一般的に株式譲渡代金の支払いは契約後に行います。ただし、契約前に代金を支払う場合もあり、そのときは印紙を貼る必要があります。印紙を貼ることで金銭を受領した証明書としての性質を持つようになります。
株式譲渡契約の規制
金融商品取引法
上場会社の株式を、証券市場を通さずに直接売買(相対取引)で取得する場合、インサイダー取引規制・開示義務に引っかからないよう注意しなければなりません。

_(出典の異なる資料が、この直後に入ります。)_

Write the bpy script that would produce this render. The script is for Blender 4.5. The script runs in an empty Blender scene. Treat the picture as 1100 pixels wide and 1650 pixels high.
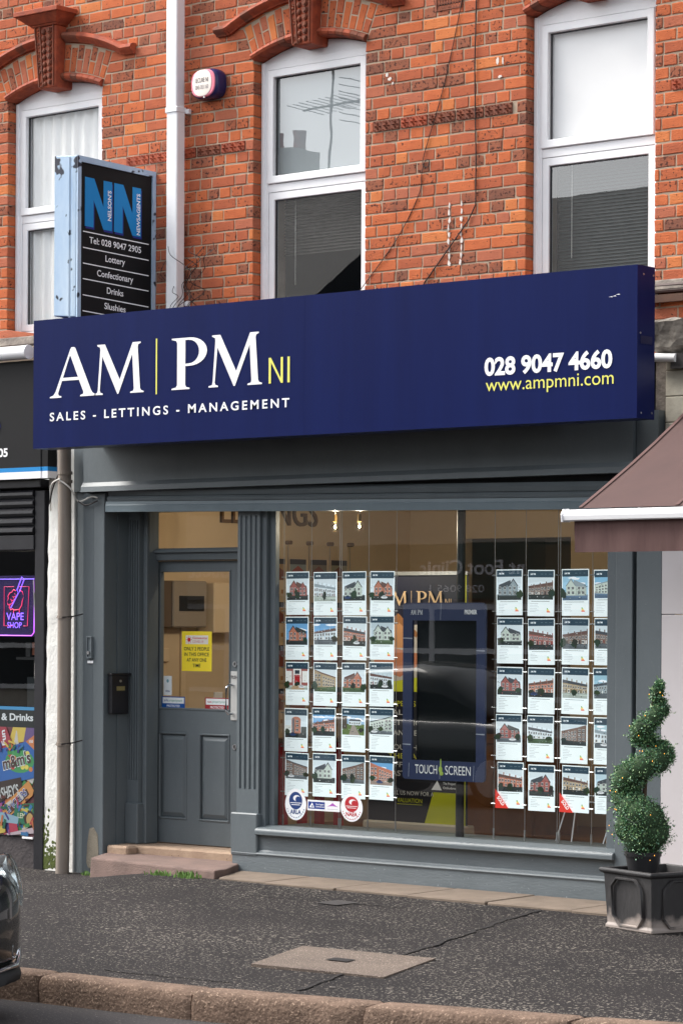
import bpy, bmesh, math, random
from mathutils import Vector, Matrix

sc = bpy.context.scene
COL = sc.collection
rnd = random.Random(11)

# ------------------------------------------------------------------ camera
YAW = math.radians(39.97); ROLL = math.radians(0.3)
cam_d = bpy.data.cameras.new('camera'); cam = bpy.data.objects.new('camera', cam_d); COL.objects.link(cam)
cam_d.sensor_fit = 'VERTICAL'; cam_d.sensor_height = 36.0; cam_d.lens = 97.59
cam_d.shift_y = 0.1055; cam_d.clip_start = 0.1; cam_d.clip_end = 2000
fw = Vector((-math.sin(YAW), math.cos(YAW), 0)); rt = Vector((math.cos(YAW), math.sin(YAW), 0)); up = Vector((0, 0, 1))
rt2 = rt*math.cos(ROLL)+up*math.sin(ROLL); up2 = up*math.cos(ROLL)-rt*math.sin(ROLL)
m = Matrix((rt2, up2, -fw)).transposed().to_4x4(); m.translation = (11.66, -13.91, 1.70)
cam.matrix_world = m
sc.camera = cam

# ------------------------------------------------------------------ world, sun, exposure
SUN_EL, SUN_AZ = 48.0, -68.0      # azimuth measured from -Y (out of the facade) towards -X
w = bpy.data.worlds.new('World'); sc.world = w; w.use_nodes = True
nt = w.node_tree; bg = nt.nodes['Background']
sky = nt.nodes.new('ShaderNodeTexSky'); sky.sky_type = 'NISHITA'; sky.sun_disc = False
sd = Vector((math.sin(math.radians(SUN_AZ))*math.cos(math.radians(SUN_EL)), -math.cos(math.radians(SUN_AZ))*math.cos(math.radians(SUN_EL)), math.sin(math.radians(SUN_EL))))
sky.sun_elevation = math.radians(SUN_EL); sky.sun_rotation = math.atan2(sd.x, sd.y)
sky.air_density = 1.0; sky.dust_density = 3.0; sky.ozone_density = 1.0
hs = nt.nodes.new('ShaderNodeHueSaturation'); hs.inputs['Saturation'].default_value = 0.22
nt.links.new(sky.outputs[0], hs.inputs['Color']); nt.links.new(hs.outputs[0], bg.inputs[0])
bg.inputs[1].default_value = 0.15
sun_d = bpy.data.lights.new('sun', 'SUN'); sun_d.energy = 1.5; sun_d.angle = math.radians(22); sun_d.color = (1, .95, .88)
sun = bpy.data.objects.new('sun', sun_d); COL.objects.link(sun)
sun.rotation_euler = sd.to_track_quat('Z', 'Y').to_euler(); sun.location = (-6, -10, 12)
sc.view_settings.view_transform = 'Standard'; sc.view_settings.look = 'None'
sc.view_settings.exposure = 1.33; sc.view_settings.gamma = 1
sc.cycles.use_denoising = True; sc.cycles.max_bounces = 10; sc.cycles.transparent_max_bounces = 24
sc.cycles.sample_clamp_indirect = 6; sc.cycles.caustics_reflective = False; sc.cycles.caustics_refractive = False

# ------------------------------------------------------------------ helpers
def L(r, g, b):
    f = lambda c: (c/255/12.92) if c <= 10 else ((c/255+.055)/1.055)**2.4
    return (f(r), f(g), f(b), 1)

def mat(name, col, rough=.6, col2=None, nscale=6., namt=.5, bump=0., bscale=80., metal=0., spec=.4, coat=0., speck=None, stretch=None, emit=0., trans=0.):
    m = bpy.data.materials.new(name); m.use_nodes = True; nt = m.node_tree; p = nt.nodes['Principled BSDF']
    p.inputs['Roughness'].default_value = rough; p.inputs['Metallic'].default_value = metal
    p.inputs['Specular IOR Level'].default_value = spec; p.inputs['Coat Weight'].default_value = coat
    p.inputs['Base Color'].default_value = col
    geo = nt.nodes.new('ShaderNodeNewGeometry'); vec = geo.outputs['Position']
    if stretch:
        mp = nt.nodes.new('ShaderNodeVectorMath'); mp.operation = 'MULTIPLY'; mp.inputs[1].default_value = stretch
        nt.links.new(vec, mp.inputs[0]); vec = mp.outputs[0]
    out = None
    if col2:
        n = nt.nodes.new('ShaderNodeTexNoise'); n.inputs['Scale'].default_value = nscale; n.inputs['Detail'].default_value = 6; n.inputs['Roughness'].default_value = .65
        nt.links.new(vec, n.inputs['Vector'])
        cr = nt.nodes.new('ShaderNodeValToRGB'); cr.color_ramp.elements[0].position = .5-.22*(1-namt)-.02; cr.color_ramp.elements[1].position = .5+.3*(1-namt)+.04
        cr.color_ramp.elements[0].color = col; cr.color_ramp.elements[1].color = col2
        nt.links.new(n.outputs['Fac'], cr.inputs[0]); out = cr.outputs[0]
    if speck:      # (colour, scale, threshold)
        v = nt.nodes.new('ShaderNodeTexNoise'); v.inputs['Scale'].default_value = speck[1]; v.inputs['Detail'].default_value = 2
        nt.links.new(geo.outputs['Position'], v.inputs['Vector'])
        c2 = nt.nodes.new('ShaderNodeValToRGB'); c2.color_ramp.elements[0].position = speck[2]; c2.color_ramp.elements[1].position = speck[2]+.04
        if len(speck) > 3:
            v2 = nt.nodes.new('ShaderNodeTexNoise'); v2.inputs['Scale'].default_value = speck[3]; v2.inputs['Detail'].default_value = 4; nt.links.new(geo.outputs['Position'], v2.inputs['Vector'])
            ma_ = nt.nodes.new('ShaderNodeMath'); ma_.operation = 'MULTIPLY_ADD'; ma_.inputs[1].default_value = speck[4]; nt.links.new(v2.outputs['Fac'], ma_.inputs[0]); nt.links.new(v.outputs['Fac'], ma_.inputs[2])
            sb_ = nt.nodes.new('ShaderNodeMath'); sb_.operation = 'SUBTRACT'; sb_.inputs[1].default_value = speck[4]*.5; nt.links.new(ma_.outputs[0], sb_.inputs[0]); nt.links.new(sb_.outputs[0], c2.inputs[0])
        else: nt.links.new(v.outputs['Fac'], c2.inputs[0])
        mx = nt.nodes.new('ShaderNodeMix'); mx.data_type = 'RGBA'
        nt.links.new(c2.outputs[0], mx.inputs[0])
        if out: nt.links.new(out, mx.inputs[6])
        else: mx.inputs[6].default_value = col
        mx.inputs[7].default_value = speck[0]; out = mx.outputs[2]
    if out: nt.links.new(out, p.inputs['Base Color'])
    if bump:
        n = nt.nodes.new('ShaderNodeTexNoise'); n.inputs['Scale'].default_value = bscale; n.inputs['Detail'].default_value = 5
        nt.links.new(vec, n.inputs['Vector'])
        b = nt.nodes.new('ShaderNodeBump'); b.inputs['Strength'].default_value = bump; b.inputs['Distance'].default_value = .01
        nt.links.new(n.outputs['Fac'], b.inputs['Height']); nt.links.new(b.outputs[0], p.inputs['Normal'])
    if emit:
        p.inputs['Emission Color'].default_value = col; p.inputs['Emission Strength'].default_value = emit
    return m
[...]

インサイダー取引とは、会社にとって株価が大きく変動するのが決定的なほど重大な出来事が、内輪の関係者またはそれに近い一部の人たちにしか知られていない段階で、抜け駆けして売買し、こっそり儲けようとする行為のことで、懲役5年もしくは500万円以下の罰則となる経済犯罪です。
外国為替および外国貿易法
この法律は、外国人であっても日本企業の株式取得が原則として自由であることを定めています。ただし、一定範囲の取引で、外国人投資家が日本株の譲渡を受けるとき、財務大臣やその会社の事業を所管する省庁の大臣・長官への事前届け出を定めています。
英文株式譲渡契約書の作成はプロの仕事
海外の企業を相手に株式譲渡を行う場合、英文で契約書を作成する必要があります。インターネットで検索すると英文の雛形が出てくるため、そちらを参考に作成する方もいるかもしれません。
しかし、雛形をそのまま使用すると、自分自身が把握していない問題が発生する場合があります。英文契約書を作成する際、どのようなことに注意すべきかご紹介します。
素人仕事で大失敗する英文契約書
素人が英文の契約書を作ると失敗するおそれがあります。英語に精通している社員がいれば、その人の力を借りて作成する方法もあるでしょう。

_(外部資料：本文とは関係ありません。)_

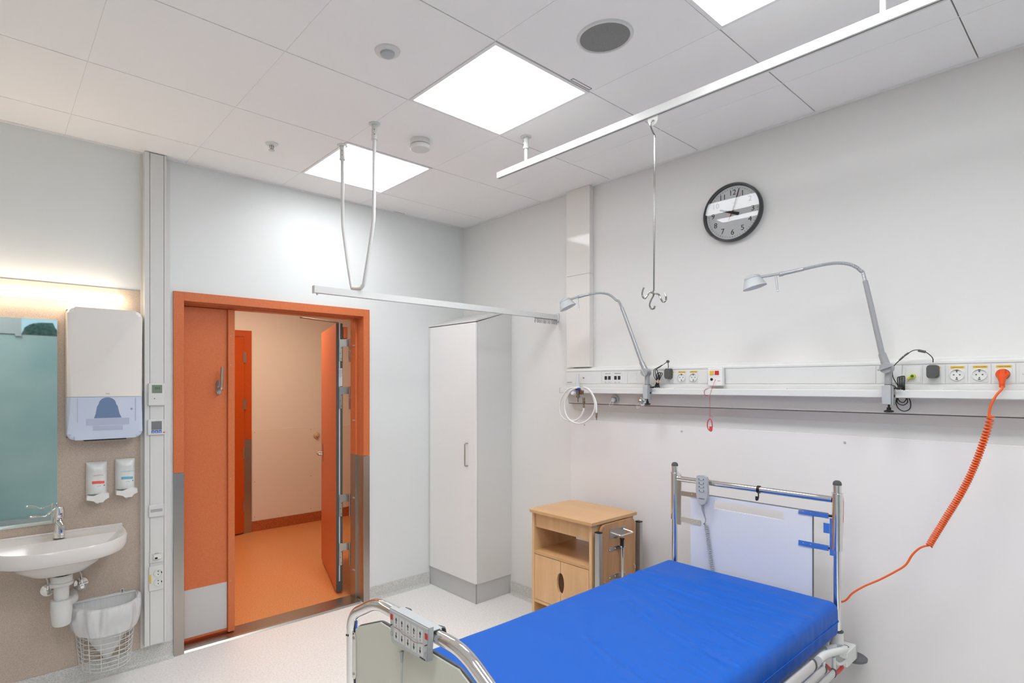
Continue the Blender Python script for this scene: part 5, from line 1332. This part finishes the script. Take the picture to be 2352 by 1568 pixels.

しかし、注意しなければならないのは、ただの翻訳ではなく英語や準拠法への深い理解が必要になるということです。中途半端な理解で契約書を作成して手続きを進めてしまうと、足元を見られて不利な条件を飲まされるリスクがあります。
ある会社では契約の更新を拒絶したところ、ペナルティは発生しないが一定の条件を満たすと補償責任を問われると契約書に書かれていることに後で気づき、補償金を支払う事態になったケースもあるとのことです。
株式譲渡契約書を依頼するプロが信頼する翻訳家の力が必要
英文契約書でトラブルに見舞われないためには、契約書を作成するプロが英文・準拠法に精通しているか信頼する翻訳家に依頼することをおすすめします。英語への理解が深く外国の法律事情にも詳しい方に依頼すれば、契約直後はもちろん、数年先に起こりうる問題も未然に防げます。

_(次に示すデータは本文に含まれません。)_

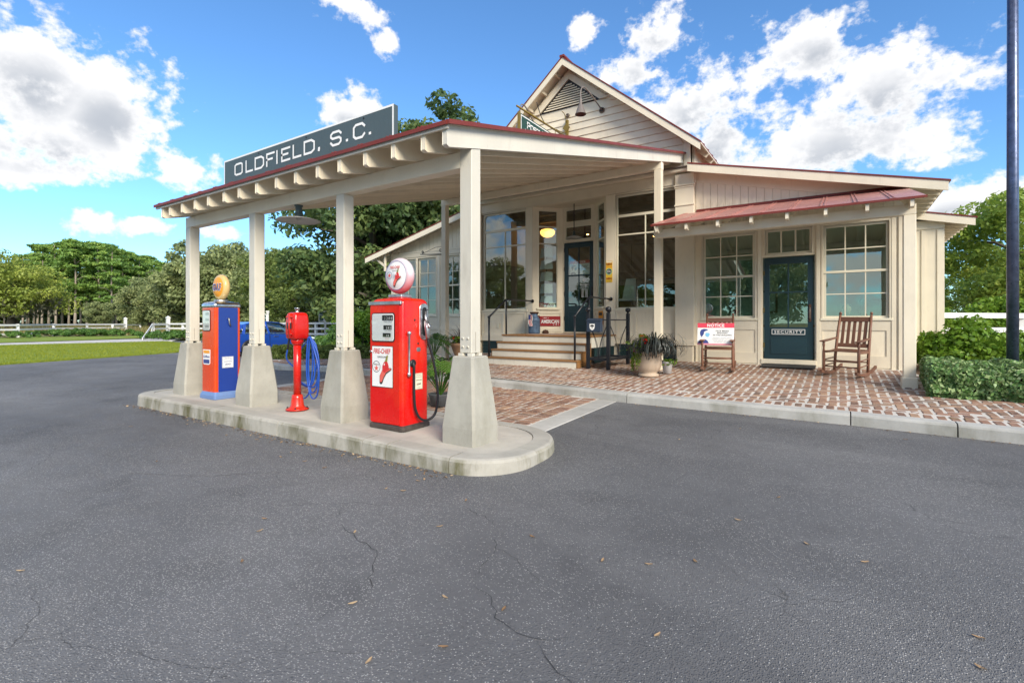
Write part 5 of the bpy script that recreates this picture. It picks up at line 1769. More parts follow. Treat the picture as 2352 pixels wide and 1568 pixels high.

契約に関連するトラブルが発生すると多額の費用が必要になります。そのような事態を避けるためにも、プロの力を借りてしっかりと対策しましょう。
株式譲渡契約書で起こりうるリスクはプロの力を借りて回避する
株式譲渡契約書を作成するには専門的な知識が必要になります。相手が法人の場合は特に利害関係もあるため、契約書の内容を通じてトラブルに発展するケースは多々あります。グローバル化が進み海外の企業と契約を交わすこともあるかもしれませんが、海外の企業ほど注意が必要です。
契約書によるトラブルは大きな問題に発展する可能性があります。契約を取り交わす段階でプロの力を借りて、起こりうるリスクを回避することが大切です。
まとめ
ここまで、株式譲渡契約書の基本的な内容から具体的な作成方法、注意点まで細かく解説してきました。
契約書の内容に問題があると、契約前後はもちろん、契約して数年経ってからトラブルになる可能性があります。契約書によるトラブルは発生してから対処してもすでに遅く、多大な損害を負うことも考えられます。株式譲渡契約書によるトラブルを避けるためにも、プロの力を借りてリスクを最小限に押さえることが大切です。